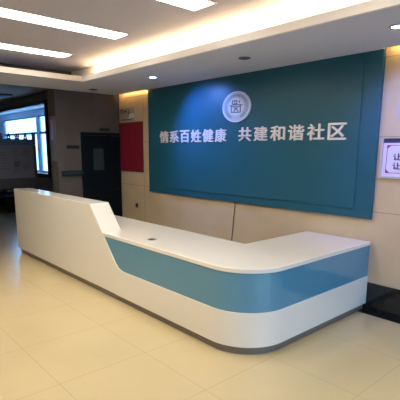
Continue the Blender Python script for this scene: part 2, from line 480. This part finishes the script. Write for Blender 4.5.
# low white front
b = NB()
prism(b, [(P0[0], C, HP), (P0[0], C, P0[1])] + [(x, C, z) for x, z in fil] + [(XC, C, .40), (XC, C, HP)], (0, TH, 0))
curved_band(b, 0, TH, HP, .40)
bmesh.ops.remove_doubles(b, verts=b.verts[:], dist=.0004)
obj('front_panel', b, M_white, desk)
# blue band
b = NB()
zt = H2 - TT
prism(b, [(diag(zt), C + .008, zt), (P0[0], C + .008, P0[1])] + [(x, C + .008, z) for x, z in fil] + [(XC, C + .008, .40), (XC, C + .008, zt)], (0, TH - .008, 0))
curved_band(b, .008, TH, .40, zt)
bmesh.ops.remove_doubles(b, verts=b.verts[:], dist=.0004)
part(obj('blue_band', b, M_band, desk), 'glossy light blue band under the white worktop')
# worktop, one L-shaped slab
xs = diag(H2)
poly = [(XA, C + D1), (xs + .002, C + D1), (xs + .002, C)] + arc(0) + [(XI, RET), (XI, KB), (X_L + .012, KB), (X_L + .012, 3.245), (XA, 3.245)]
b = NB(); prism(b, [(x, y, H2 - TT) for x, y in poly], (0, 0, TT))
obj('worktop', b, M_white, desk, bevel=.006, seg=3)
# plinth
b = NB(); box(b, XA + .05, XC, C + .035, C + .055, 0, HP); curved_band(b, .035, .055, 0, HP)
obj('plinth', b, M_plinth, desk)
# worker side: end panel, supports, drawer pedestal
obj('end_panel', box(NB(), XA, XA + .03, C + D1, 3.23, 0, H2 - TT), M_white, desk)
for x in (-6.2, -4.9, -3.3):
    obj('support_panel', box(NB(), x, x + .025, C + (D1 if x < -4.6 else .06), KB - .04, 0, H2 - TT), M_white, desk)
obj('back_panel', box(NB(), XI + .01, XI + .03, KB + .02, RET, 0, H2 - TT), M_white, desk)
g = thing('x', 'x', 'x', (0, 0, 0)); bpy.data.objects.remove(g)
gr = obj('cable_grommet', annulus(NB(), (-3.845, 2.745, H2), .028, .050, .004), M_metal, desk)
obj('grommet_cap', cyl(NB(), (-3.845, 2.745, H2), .028, .002), M_dark, gr)

# ------------------------------------------------------------------ left part of the stone wall
t = thing('notice_board', 'plain crimson board hung on the stone wall left of the teal panel', 'board', (-6.98, Y_W, 1.39))
obj('board_face', box(NB(), -7.375, -6.60, Y_W - .020, Y_W, 1.39, 2.285), M_red, t, bevel=.002)
b = NB()
for a in ((-7.380, -6.595, 2.278, 2.292), (-7.380, -6.595, 1.383, 1.397), (-7.380, -7.370, 1.397, 2.278), (-6.605, -6.595, 1.397, 2.278)):
    box(b, a[0], a[1], Y_W - .024, Y_W, a[2], a[3])
obj('board_frame', b, mat('board_edge', (.13, .008, .014), .4), t)
# small sign above the board
t = thing('wall_sign', 'small grey sign with dark marks and a pale pictogram above the crimson board', 'sign', (-7.1, Y_W, 2.32))
obj('plate', box(NB(), -7.36, -6.86, Y_W - .006, Y_W, 2.32, 2.56), mat('sign_plate', (.40, .34, .30), .4), t)
b = NB()
nmark = 0
for x0, z0, x1, z1 in ((-7.33,2.46,-7.33,2.53),(-7.33,2.53,-7.25,2.53),(-7.25,2.46,-7.25,2.53),(-7.20,2.46,-7.20,2.535),(-7.20,2.50,-7.13,2.50),
                       (-7.13,2.46,-7.13,2.54),(-7.08,2.46,-7.00,2.46),(-7.04,2.46,-7.04,2.535)):
    bar(b, x0, z0, x1, z1, .016, Y_W - .010, .004, 0, 0, 1); nmark += 1
    if nmark in (3, 6, 8): obj('character_mark', b, M_ink, t); b = NB()
for k in range(5): box(b, -7.32 + k * .075, -7.27 + k * .075, Y_W - .010, Y_W - .006, 2.335, 2.355)
o = obj('small_print', b, M_ink, t); o['kind'] = 'stuff'
b = NB()
cyl(b, (-7.00, Y_W - .010, 2.440), .018, .004, 'Y', 16)
for q in ((-7.0, 2.425, -7.02, 2.385), (-7.02, 2.385, -7.05, 2.365), (-7.02, 2.385, -6.98, 2.362), (-7.0, 2.415, -6.96, 2.40), (-6.95, 2.37, -6.95, 2.44), (-6.95, 2.44, -6.88, 2.44), (-6.88, 2.44, -6.88, 2.37), (-6.93, 2.40, -6.90, 2.40)):
    bar(b, *q, .018, Y_W - .010, .004, 0, 0, 1)
obj('pictogram', b, M_whitep, t)
# switch
t = thing('wall_switch', 'small dark switch low on the stone wall just above the desk', 'switch', (-6.845, Y_W, .70))
obj('plate', box(NB(), -6.885, -6.805, Y_W - .008, Y_W, .70, .78), M_dark, t, bevel=.003)
obj('rocker', box(NB(), -6.868, -6.822, Y_W - .012, Y_W - .008, .718, .762), M_sign, t, bevel=.001)

# ------------------------------------------------------------------ door wall
DX = X_L
b = NB()
box(b, DX, DX + .03, 3.715, 3.765, 0, 2.10); box(b, DX, DX + .03, 4.50, 4.535, 0, 2.10); box(b, DX, DX + .03, 3.765, 4.50, 2.05, 2.10)
d1 = struct('door_1', b, M_dframe)
lf = obj('door_leaf', box(NB(), DX, DX + .018, 3.770, 4.495, .008, 2.045), M_door, d1)
b = NB()
for a in ((3.93, 3.945, 1.39, 1.82), (4.165, 4.18, 1.39, 1.82), (3.945, 4.165, 1.39, 1.405), (3.945, 4.165, 1.805, 1.82)):
    box(b, DX + .018, DX + .026, a[0], a[1], a[2], a[3])
wf = obj('pane_frame', b, M_dframe, d1)
obj('pane', box(NB(), DX + .018, DX + .021, 3.945, 4.165, 1.405, 1.805), M_dglass, wf)
h = obj('door_handle', box(NB(), DX + .018, DX + .024, 4.42, 4.465, .93, 1.10), M_dframe, d1, bevel=.002)
b = NB(); tube(b, [(DX + .024, 4.443, 1.03), (DX + .055, 4.443, 1.03), (DX + .060, 4.40, 1.03), (DX + .060, 4.32, 1.03)], .008); obj('lever', b, M_dframe, h, smooth=True)
b = NB(); box(b, DX + .018, DX + .05, 4.33, 4.49, 1.985, 2.025); tube(b, [(DX + .04, 4.40, 2.03), (DX + .055, 4.30, 2.04), (DX + .035, 4.20, 2.06)], .008)
obj('door_closer', b, M_dframe, d1)
t = thing('door_plate', 'small dark name plate on the wall over the navy door', 'sign', (DX, 4.21, 2.125))
obj('plate', box(NB(), DX - .001, DX + .012, 4.11, 4.315, 2.13, 2.185), M_sign, t, bevel=.002)
t = thing('door_plate', 'dark brown sign plate on the grey wall left of the navy door', 'sign', (DX, 3.55, 1.80))
obj('plate', box(NB(), DX - .001, DX + .014, 3.435, 3.675, 1.80, 1.862), M_sign, t, bevel=.002)
t = thing('handrail', 'dark green wall rail below the brown sign, left of the door', 'rail', (DX, 3.5, 1.32))
obj('rail', box(NB(), DX + .03, DX + .075, 3.30, 3.705, 1.325, 1.405), M_rail, t, bevel=.012, seg=3)
obj('rail_insert', box(NB(), DX + .0745, DX + .078, 3.40, 3.66, 1.355, 1.375), M_rail2, t)
for y in (3.38, 3.62): obj('bracket', box(NB(), DX, DX + .032, y - .02, y + .02, 1.345, 1.385), M_rail, t)
# holder on the wall end; the violet patch on it is a painted reflection
t = thing('wall_holder', 'slim violet-grey holder on the narrow wall end right of the window', 'holder', (-7.53, 3.26, 1.60))
obj('back_plate', box(NB(), -7.645, -7.405, 3.248, 3.26, 1.58, 2.36), M_frost, t, bevel=.01)
part(obj('reflection', box(NB(), -7.615, -7.505, 3.242, 3.248, 1.95, 2.30), M_violet, t, bevel=.002), 'violet card painted on the upper half')

# ------------------------------------------------------------------ corridor things
BX = -8.5
t = thing('notice_stand', 'dark freestanding notice stand with printed sheet behind the left end of the desk', 'notice stand', (BX, 2.75, 0))
obj('printed_sheet', box(NB(), BX, BX + .02, 2.10, 3.245, 1.235, 1.865), M_board, t)
b = NB()
# columns and small blocks of printing on the sheet
for (y0, y1, z, n) in ((2.15, 2.50, 1.80, 11), (2.62, 2.80, 1.72, 7), (2.86, 2.98, 1.80, 10), (3.02, 3.20, 1.80, 3), (3.02, 3.20, 1.50, 3)):
    for k in range(n):
        w = (y1 - y0) * random.uniform(.55, 1)
        box(b, BX + .02, BX + .022, y0, y0 + w, z - k * .048 - .014, z - k * .048)
box(b, BX + .02, BX + .022, 2.86, 2.97, 1.46, 1.56)
o = obj('printed_lines', b, M_ink, t); o['kind'] = 'stuff'
obj('header', box(NB(), BX - .005, BX + .03, 2.10, 3.245, 1.865, 1.975), M_boardh, t)
b = NB()
y = 2.30
for k in range(6):                      # cut-out ornaments on top of the header
    s = .105; z = 1.975
    for q in ((0,0,0,.9),(0,.9,.6,.9),(.6,.9,.6,.1),(0,.45,.75,.45),(.3,0,.3,1.0),(.05,.1,.7,.1)) if k % 2 == 0 else ((0,.1,.7,.1),(.1,.1,.35,1.0),(.6,.1,.35,1.0),(.05,.5,.65,.5),(.15,.75,.6,.75)):
        y0, z0, y1, z1 = q
        A = Vector((BX + .0, y + y0 * s, z + z0 * s)); B = Vector((BX + .0, y + y1 * s, z + z1 * s))
        dr = (B - A).normalized(); nn = Vector((0, -dr.z, dr.y)) * .010
        prism(b, [A + nn, B + nn, B - nn, A - nn], (.015, 0, 0))
    y += .155
    obj('ornament', b, M_dark, t); b = NB()
b.free()
b = NB(); box(b, BX - .02, BX + .03, 3.245, 3.30, 0, 2.10); obj('post', b, M_dark, t)
b = NB(); box(b, BX - .02, BX + .03, 2.045, 2.10, 0, 2.10); obj('post', b, M_dark, t)
for k in range(5): obj('stud', cyl(NB(), (BX + .03, 3.272, 2.07 - k * .05), .011, .005, 'X', 12), M_grey, t)
obj('lower_panel', box(NB(), BX, BX + .02, 2.10, 3.245, 1.05, 1.235), M_dark, t)
for y in (2.0725, 3.2725): obj('foot', box(NB(), BX - .22, BX + .23, y - .03, y + .03, 0, .03), M_dark, t)

t = thing('waiting_bench', 'black waiting bench against the dark wall at the far left', 'bench', (-13.3, 4.2, 0))
obj('seat', box(NB(), -14.4, -12.5, 3.95, 4.45, .38, .46), M_dark, t, bevel=.02)
obj('backrest', box(NB(), -14.4, -12.5, 4.44, 4.50, .46, .82), M_dark, t, bevel=.02)
for x in (-14.3, -12.6):
    obj('leg', box(NB(), x - .025, x + .025, 4.0, 4.42, 0, .38), M_dark, t)
for x in (-14.38, -13.45, -12.52):
    obj('armrest', box(NB(), x - .02, x + .02, 4.0, 4.44, .60, .64), M_metal, t)
t = thing('ceiling_vent', 'dark flat vent on the corridor ceiling at the left edge', 'vent', (-12.6, 3.9, ZC - .05))
b = NB(); box(b, -13.3, -11.9, 3.80, 4.10, ZC - .05, ZC); obj('vent_frame', b, M_dark, t)
b = NB()
for k in range(8): box(b, -13.2 + k * .16, -13.1 + k * .16, 3.83, 4.07, ZC - .056, ZC - .05)
obj('slats', b, M_sign, t)

# ------------------------------------------------------------------ poster on the right
t = thing('framed_poster', 'white framed poster with magenta corners on the right wall section', 'poster', (-1.7, Y_W, 1.50))
PX0, PX1, PZ0_, PZ1_ = -2.155, -1.20, 1.505, 1.930
b = NB(); f = .022
for a in ((PX0, PX1, PZ1_ - .012, PZ1_), (PX0, PX1, PZ0_, PZ0_ + .02), (PX0, PX0 + f, PZ0_ + .02, PZ1_ - .012), (PX1 - f, PX1, PZ0_ + .02, PZ1_ - .012)):
    box(b, a[0], a[1], Y_W - .03, Y_W, a[2], a[3])
obj('poster_frame', b, M_posterf, t)
yy = Y_W - .012
obj('paper', box(NB(), PX0 + f, PX1 - f, yy, Y_W, PZ0_ + .02, PZ1_ - .012), M_poster, t)
obj('top_band', box(NB(), PX0 + f, PX1 - f, yy - .003, yy, 1.872, PZ1_ - .012), M_navy, t)
b = NB()
bx0, bx1, bz0, bz1 = -2.093, -1.262, 1.560, 1.850
for a in ((bx0, bx1, bz1 - .005, bz1), (bx0, bx1, bz0, bz0 + .005), (bx0, bx0 + .005, bz0, bz1), (bx1 - .005, bx1, bz0, bz1)):
    box(b, a[0], a[1], yy - .002, yy, a[2], a[3])
for sx, x in ((1, bx0), (-1, bx1)):
    for sz, z in ((1, bz0), (-1, bz1)):
        prism(b, [(x, yy - .003, z), (x + sx * .05, yy - .003, z), (x + sx * .03, yy - .003, z + sz * .014), (x + sx * .014, yy - .003, z + sz * .03), (x, yy - .003, z + sz * .05)], (0, .003, 0))
obj('corner_border', b, M_mag, t)
for z in (1.695, 1.602):
    char('让', -2.022, -1.938, z, z + .070, yy, .003, M_navy, 'character', parent=t, bold=.02)
t = thing('wall_sign', 'small grey plate at the right picture edge above the framed poster', 'sign', (-1.96, Y_W, 2.13))
obj('plate', box(NB(), -2.02, -1.80, Y_W - .012, Y_W, 2.13, 2.27), M_grey, t, bevel=.003)

# ------------------------------------------------------------------ daylight
w = bpy.data.worlds.new('World'); S.world = w; w.use_nodes = True
bg = w.node_tree.nodes['Background']; bg.inputs[0].default_value = (.34, .62, 1.0, 1); bg.inputs[1].default_value = 3.6

# ------------------------------------------------------------------ camera
cam = bpy.data.cameras.new('camera'); co = bpy.data.objects.new('camera', cam); COL.objects.link(co)
F = Vector((-0.73522835, 0.65123338, -0.18797437)); R = Vector((0.66228596, 0.74923251, 0.00528692)); U = Vector((-0.14427952, 0.12060569, 0.98215971))
co.matrix_world = Matrix(((R.x, U.x, -F.x, 0), (R.y, U.y, -F.y, 0), (R.z, U.z, -F.z, 1.789), (0, 0, 0, 1)))
cam.sensor_fit = 'HORIZONTAL'; cam.sensor_width = 36; cam.lens = 426.6 / 400 * 36
cam.shift_x = (200 - 195.83) / 400; cam.shift_y = (231.63 - 200) / 400; cam.clip_start = .05
S.camera = co
S.view_settings.view_transform = 'Standard'; S.view_settings.look = 'None'
S.view_settings.exposure = .62; S.view_settings.gamma = 1; S.view_settings.use_curve_mapping = False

#### What is asked
With all pictures left out, please transcribe exactly the lines from the start of the material through the line with "H2), .028, .002), M_dark, gr)".

#### The solution
Continue the Blender Python script for this scene: part 2, from line 480. This part finishes the script. Write for Blender 4.5.
# low white front
b = NB()
prism(b, [(P0[0], C, HP), (P0[0], C, P0[1])] + [(x, C, z) for x, z in fil] + [(XC, C, .40), (XC, C, HP)], (0, TH, 0))
curved_band(b, 0, TH, HP, .40)
bmesh.ops.remove_doubles(b, verts=b.verts[:], dist=.0004)
obj('front_panel', b, M_white, desk)
# blue band
b = NB()
zt = H2 - TT
prism(b, [(diag(zt), C + .008, zt), (P0[0], C + .008, P0[1])] + [(x, C + .008, z) for x, z in fil] + [(XC, C + .008, .40), (XC, C + .008, zt)], (0, TH - .008, 0))
curved_band(b, .008, TH, .40, zt)
bmesh.ops.remove_doubles(b, verts=b.verts[:], dist=.0004)
part(obj('blue_band', b, M_band, desk), 'glossy light blue band under the white worktop')
# worktop, one L-shaped slab
xs = diag(H2)
poly = [(XA, C + D1), (xs + .002, C + D1), (xs + .002, C)] + arc(0) + [(XI, RET), (XI, KB), (X_L + .012, KB), (X_L + .012, 3.245), (XA, 3.245)]
b = NB(); prism(b, [(x, y, H2 - TT) for x, y in poly], (0, 0, TT))
obj('worktop', b, M_white, desk, bevel=.006, seg=3)
# plinth
b = NB(); box(b, XA + .05, XC, C + .035, C + .055, 0, HP); curved_band(b, .035, .055, 0, HP)
obj('plinth', b, M_plinth, desk)
# worker side: end panel, supports, drawer pedestal
obj('end_panel', box(NB(), XA, XA + .03, C + D1, 3.23, 0, H2 - TT), M_white, desk)
for x in (-6.2, -4.9, -3.3):
    obj('support_panel', box(NB(), x, x + .025, C + (D1 if x < -4.6 else .06), KB - .04, 0, H2 - TT), M_white, desk)
obj('back_panel', box(NB(), XI + .01, XI + .03, KB + .02, RET, 0, H2 - TT), M_white, desk)
g = thing('x', 'x', 'x', (0, 0, 0)); bpy.data.objects.remove(g)
gr = obj('cable_grommet', annulus(NB(), (-3.845, 2.745, H2), .028, .050, .004), M_metal, desk)
obj('grommet_cap', cyl(NB(), (-3.845, 2.745, H2), .028, .002), M_dark, gr)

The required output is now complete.